Moją uwagę przykuł wpis dziennikarza Piotra Żyłki, który od listopada 2016 roku organizuje w Krakowie spotkania dla osób doświadczających bezdomności.
"Zupa na Plantach", bo tak nazywa się to wydarzenie, to społeczność ludzi: wolontariuszy i ubogich, którzy spotykają się, by pobyć ze sobą i zjeść posiłek. Oprócz tego organizują szereg innych działań, który ma na celu wsparcie osób w kryzysie bezdomności.
Hania – dziewczynka, która także jest wolontariuszką, kilka dni po swojej Pierwszej Komunii przyniosła na spotkanie różową kopertę z wyklejonym napisem "Zupa na Plantach". W środku znajdował się wzruszający list i pieniądze.
– W niedzielę, 28 czerwca, przystąpiłam do Pierwszej Komunii Świętej. Z tej okazji zostałam obdarowana wieloma prezentami. Chciałabym, żeby połowa z nich była przekazana na potrzeby osób w kryzysie bezdomności, bo dzięki tym osobom oraz wolontariuszom "Zupy na Plantach" codziennie uczę się jak być lepszym człowiekiem – napisała Hania.
"Coś wspaniałego! Możemy się wiele uczyć od tej mądrej, wrażliwej dziewczynki", "Jesteś, Haniu, wspaniałą osobą, wrażliwą na krzywdę ludzką", "Chłop. 42 lata. Siedzi i płacze.
Wspaniała dziewczynka, wspaniali rodzice. Dziś mój świat jest o niebo lepszy. Dziękuję!" – to tylko niektóre z komentarzy, w których ludzie nie kryli wzruszenia.

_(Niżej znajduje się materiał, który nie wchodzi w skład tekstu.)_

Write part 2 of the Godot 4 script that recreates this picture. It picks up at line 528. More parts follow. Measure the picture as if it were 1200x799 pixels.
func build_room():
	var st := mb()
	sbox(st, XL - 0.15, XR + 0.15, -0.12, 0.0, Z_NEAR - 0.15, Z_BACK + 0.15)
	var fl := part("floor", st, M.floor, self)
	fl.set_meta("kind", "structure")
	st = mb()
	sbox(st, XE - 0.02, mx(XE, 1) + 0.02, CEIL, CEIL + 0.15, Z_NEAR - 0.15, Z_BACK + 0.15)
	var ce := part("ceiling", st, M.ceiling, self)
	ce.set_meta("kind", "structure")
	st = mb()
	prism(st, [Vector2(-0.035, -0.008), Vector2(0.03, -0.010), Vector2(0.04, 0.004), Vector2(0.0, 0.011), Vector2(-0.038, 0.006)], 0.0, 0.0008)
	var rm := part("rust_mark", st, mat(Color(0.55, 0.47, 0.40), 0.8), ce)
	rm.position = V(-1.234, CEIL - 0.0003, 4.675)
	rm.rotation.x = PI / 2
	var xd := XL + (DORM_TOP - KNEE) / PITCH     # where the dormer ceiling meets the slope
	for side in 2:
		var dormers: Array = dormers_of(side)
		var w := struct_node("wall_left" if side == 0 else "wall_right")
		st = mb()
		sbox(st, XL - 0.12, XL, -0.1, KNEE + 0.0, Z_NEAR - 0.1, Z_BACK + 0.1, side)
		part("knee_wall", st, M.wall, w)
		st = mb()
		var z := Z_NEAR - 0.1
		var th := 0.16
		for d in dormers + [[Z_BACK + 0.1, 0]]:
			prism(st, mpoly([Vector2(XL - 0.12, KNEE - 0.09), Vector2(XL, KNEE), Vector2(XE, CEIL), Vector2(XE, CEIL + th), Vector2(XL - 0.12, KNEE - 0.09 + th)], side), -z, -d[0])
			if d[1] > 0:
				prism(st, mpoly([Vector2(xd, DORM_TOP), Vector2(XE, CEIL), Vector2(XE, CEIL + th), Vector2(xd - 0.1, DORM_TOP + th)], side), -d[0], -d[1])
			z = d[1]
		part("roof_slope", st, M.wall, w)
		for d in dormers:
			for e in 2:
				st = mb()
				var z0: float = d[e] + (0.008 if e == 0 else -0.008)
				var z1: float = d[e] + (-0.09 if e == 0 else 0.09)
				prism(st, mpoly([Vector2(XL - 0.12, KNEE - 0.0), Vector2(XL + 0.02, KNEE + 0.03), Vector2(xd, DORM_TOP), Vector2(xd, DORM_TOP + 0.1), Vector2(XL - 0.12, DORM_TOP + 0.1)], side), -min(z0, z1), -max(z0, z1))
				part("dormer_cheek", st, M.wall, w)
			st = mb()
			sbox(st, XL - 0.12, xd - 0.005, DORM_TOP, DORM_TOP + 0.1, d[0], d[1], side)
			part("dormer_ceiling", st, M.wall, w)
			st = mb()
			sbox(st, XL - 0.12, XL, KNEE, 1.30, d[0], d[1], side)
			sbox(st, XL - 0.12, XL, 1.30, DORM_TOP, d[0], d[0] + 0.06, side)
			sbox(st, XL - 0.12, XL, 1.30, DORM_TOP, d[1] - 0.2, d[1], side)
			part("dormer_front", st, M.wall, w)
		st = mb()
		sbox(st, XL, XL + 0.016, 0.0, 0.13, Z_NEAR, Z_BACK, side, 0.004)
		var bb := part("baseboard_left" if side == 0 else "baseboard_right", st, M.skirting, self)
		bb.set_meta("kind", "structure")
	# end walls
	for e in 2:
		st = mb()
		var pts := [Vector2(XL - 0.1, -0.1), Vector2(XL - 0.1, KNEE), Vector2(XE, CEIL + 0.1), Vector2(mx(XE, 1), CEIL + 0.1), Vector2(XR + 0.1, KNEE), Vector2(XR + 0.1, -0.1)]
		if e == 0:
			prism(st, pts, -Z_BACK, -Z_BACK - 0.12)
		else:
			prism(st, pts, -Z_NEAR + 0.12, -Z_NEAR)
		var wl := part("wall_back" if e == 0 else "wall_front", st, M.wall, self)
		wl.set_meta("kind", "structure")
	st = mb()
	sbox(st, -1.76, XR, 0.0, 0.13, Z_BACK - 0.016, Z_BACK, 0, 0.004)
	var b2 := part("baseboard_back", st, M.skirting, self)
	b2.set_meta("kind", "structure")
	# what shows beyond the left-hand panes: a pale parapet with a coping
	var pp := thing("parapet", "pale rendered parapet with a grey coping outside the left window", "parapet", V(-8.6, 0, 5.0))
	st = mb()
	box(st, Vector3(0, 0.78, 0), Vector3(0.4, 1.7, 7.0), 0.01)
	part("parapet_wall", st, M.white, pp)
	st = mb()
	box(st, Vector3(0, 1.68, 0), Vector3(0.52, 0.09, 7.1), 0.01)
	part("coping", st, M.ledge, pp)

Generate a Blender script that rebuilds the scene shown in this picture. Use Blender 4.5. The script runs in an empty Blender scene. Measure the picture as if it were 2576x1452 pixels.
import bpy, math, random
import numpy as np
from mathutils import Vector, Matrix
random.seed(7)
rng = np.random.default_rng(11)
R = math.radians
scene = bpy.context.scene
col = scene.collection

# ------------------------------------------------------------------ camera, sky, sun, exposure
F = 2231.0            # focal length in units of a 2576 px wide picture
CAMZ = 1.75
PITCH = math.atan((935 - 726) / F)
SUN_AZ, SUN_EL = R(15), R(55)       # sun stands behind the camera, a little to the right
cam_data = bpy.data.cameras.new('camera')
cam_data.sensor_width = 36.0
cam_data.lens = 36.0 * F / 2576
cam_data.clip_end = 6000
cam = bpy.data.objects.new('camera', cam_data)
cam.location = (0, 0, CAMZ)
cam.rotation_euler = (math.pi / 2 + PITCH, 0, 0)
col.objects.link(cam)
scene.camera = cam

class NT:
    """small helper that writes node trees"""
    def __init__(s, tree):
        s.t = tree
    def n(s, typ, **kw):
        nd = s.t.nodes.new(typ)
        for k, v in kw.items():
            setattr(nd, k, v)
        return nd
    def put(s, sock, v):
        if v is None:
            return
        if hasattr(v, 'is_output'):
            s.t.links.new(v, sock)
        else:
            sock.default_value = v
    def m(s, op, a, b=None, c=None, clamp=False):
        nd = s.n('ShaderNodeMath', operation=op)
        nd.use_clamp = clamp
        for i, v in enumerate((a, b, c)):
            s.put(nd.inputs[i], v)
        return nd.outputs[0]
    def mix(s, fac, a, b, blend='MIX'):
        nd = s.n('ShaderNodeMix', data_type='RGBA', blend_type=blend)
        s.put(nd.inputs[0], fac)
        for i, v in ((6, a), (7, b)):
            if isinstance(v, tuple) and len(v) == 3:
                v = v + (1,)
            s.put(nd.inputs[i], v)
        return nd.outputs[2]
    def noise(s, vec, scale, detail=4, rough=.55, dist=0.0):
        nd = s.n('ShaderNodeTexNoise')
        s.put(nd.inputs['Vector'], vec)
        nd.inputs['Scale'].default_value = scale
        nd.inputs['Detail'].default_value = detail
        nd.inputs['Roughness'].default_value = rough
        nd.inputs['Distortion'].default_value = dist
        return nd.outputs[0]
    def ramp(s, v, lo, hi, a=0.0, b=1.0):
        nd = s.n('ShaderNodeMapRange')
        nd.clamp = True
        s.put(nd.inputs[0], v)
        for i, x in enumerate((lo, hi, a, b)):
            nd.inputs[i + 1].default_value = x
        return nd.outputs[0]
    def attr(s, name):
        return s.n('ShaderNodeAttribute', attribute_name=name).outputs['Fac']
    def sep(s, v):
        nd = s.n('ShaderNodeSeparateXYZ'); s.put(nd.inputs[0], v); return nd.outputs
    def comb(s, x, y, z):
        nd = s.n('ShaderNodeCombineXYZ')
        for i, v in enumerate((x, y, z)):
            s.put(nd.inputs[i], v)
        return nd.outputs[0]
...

Niech Hania i jej wielkie serce stanie się dla nas dzisiaj inspiracją. Nie tylko do niesienia pomocy materialnej, ale przede wszystkim do uwrażliwienia siebie na krzywdę i trudności innych, do akceptacji i przyjęcia drugiego człowieka bez względu na jego status społeczny i ekonomiczny.